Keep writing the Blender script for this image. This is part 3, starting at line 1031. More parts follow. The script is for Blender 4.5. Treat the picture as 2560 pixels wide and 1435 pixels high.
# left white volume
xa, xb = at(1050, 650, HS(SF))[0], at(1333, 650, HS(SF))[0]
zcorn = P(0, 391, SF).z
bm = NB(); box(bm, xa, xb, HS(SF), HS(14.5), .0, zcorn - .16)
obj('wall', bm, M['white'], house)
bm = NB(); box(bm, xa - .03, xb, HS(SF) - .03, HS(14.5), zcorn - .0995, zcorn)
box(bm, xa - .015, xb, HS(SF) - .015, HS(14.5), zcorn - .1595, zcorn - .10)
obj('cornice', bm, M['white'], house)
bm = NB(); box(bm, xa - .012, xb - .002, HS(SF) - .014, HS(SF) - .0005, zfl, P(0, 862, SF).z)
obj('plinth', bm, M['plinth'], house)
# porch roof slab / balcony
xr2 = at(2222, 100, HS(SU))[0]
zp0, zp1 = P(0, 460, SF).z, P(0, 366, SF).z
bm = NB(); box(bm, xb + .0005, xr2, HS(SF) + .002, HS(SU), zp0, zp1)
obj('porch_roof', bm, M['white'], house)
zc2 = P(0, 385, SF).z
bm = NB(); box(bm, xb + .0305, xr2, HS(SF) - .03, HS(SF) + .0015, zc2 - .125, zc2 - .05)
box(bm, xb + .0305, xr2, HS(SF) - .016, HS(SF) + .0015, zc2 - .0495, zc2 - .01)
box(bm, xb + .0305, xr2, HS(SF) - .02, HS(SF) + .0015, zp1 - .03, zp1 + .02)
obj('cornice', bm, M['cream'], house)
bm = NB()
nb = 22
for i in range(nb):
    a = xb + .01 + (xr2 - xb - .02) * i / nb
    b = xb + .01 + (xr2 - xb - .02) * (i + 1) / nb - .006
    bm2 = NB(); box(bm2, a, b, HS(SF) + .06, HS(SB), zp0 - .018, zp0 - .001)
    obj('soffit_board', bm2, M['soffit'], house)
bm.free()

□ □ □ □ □

[Objective]: Repeat the listing exactly, from its first line to its last.

[Answer to the task]:
Keep writing the Blender script for this image. This is part 3, starting at line 1031. More parts follow. The script is for Blender 4.5. Treat the picture as 2560 pixels wide and 1435 pixels high.
# left white volume
xa, xb = at(1050, 650, HS(SF))[0], at(1333, 650, HS(SF))[0]
zcorn = P(0, 391, SF).z
bm = NB(); box(bm, xa, xb, HS(SF), HS(14.5), .0, zcorn - .16)
obj('wall', bm, M['white'], house)
bm = NB(); box(bm, xa - .03, xb, HS(SF) - .03, HS(14.5), zcorn - .0995, zcorn)
box(bm, xa - .015, xb, HS(SF) - .015, HS(14.5), zcorn - .1595, zcorn - .10)
obj('cornice', bm, M['white'], house)
bm = NB(); box(bm, xa - .012, xb - .002, HS(SF) - .014, HS(SF) - .0005, zfl, P(0, 862, SF).z)
obj('plinth', bm, M['plinth'], house)
# porch roof slab / balcony
xr2 = at(2222, 100, HS(SU))[0]
zp0, zp1 = P(0, 460, SF).z, P(0, 366, SF).z
bm = NB(); box(bm, xb + .0005, xr2, HS(SF) + .002, HS(SU), zp0, zp1)
obj('porch_roof', bm, M['white'], house)
zc2 = P(0, 385, SF).z
bm = NB(); box(bm, xb + .0305, xr2, HS(SF) - .03, HS(SF) + .0015, zc2 - .125, zc2 - .05)
box(bm, xb + .0305, xr2, HS(SF) - .016, HS(SF) + .0015, zc2 - .0495, zc2 - .01)
box(bm, xb + .0305, xr2, HS(SF) - .02, HS(SF) + .0015, zp1 - .03, zp1 + .02)
obj('cornice', bm, M['cream'], house)
bm = NB()
nb = 22
for i in range(nb):
    a = xb + .01 + (xr2 - xb - .02) * i / nb
    b = xb + .01 + (xr2 - xb - .02) * (i + 1) / nb - .006
    bm2 = NB(); box(bm2, a, b, HS(SF) + .06, HS(SB), zp0 - .018, zp0 - .001)
    obj('soffit_board', bm2, M['soffit'], house)
bm.free()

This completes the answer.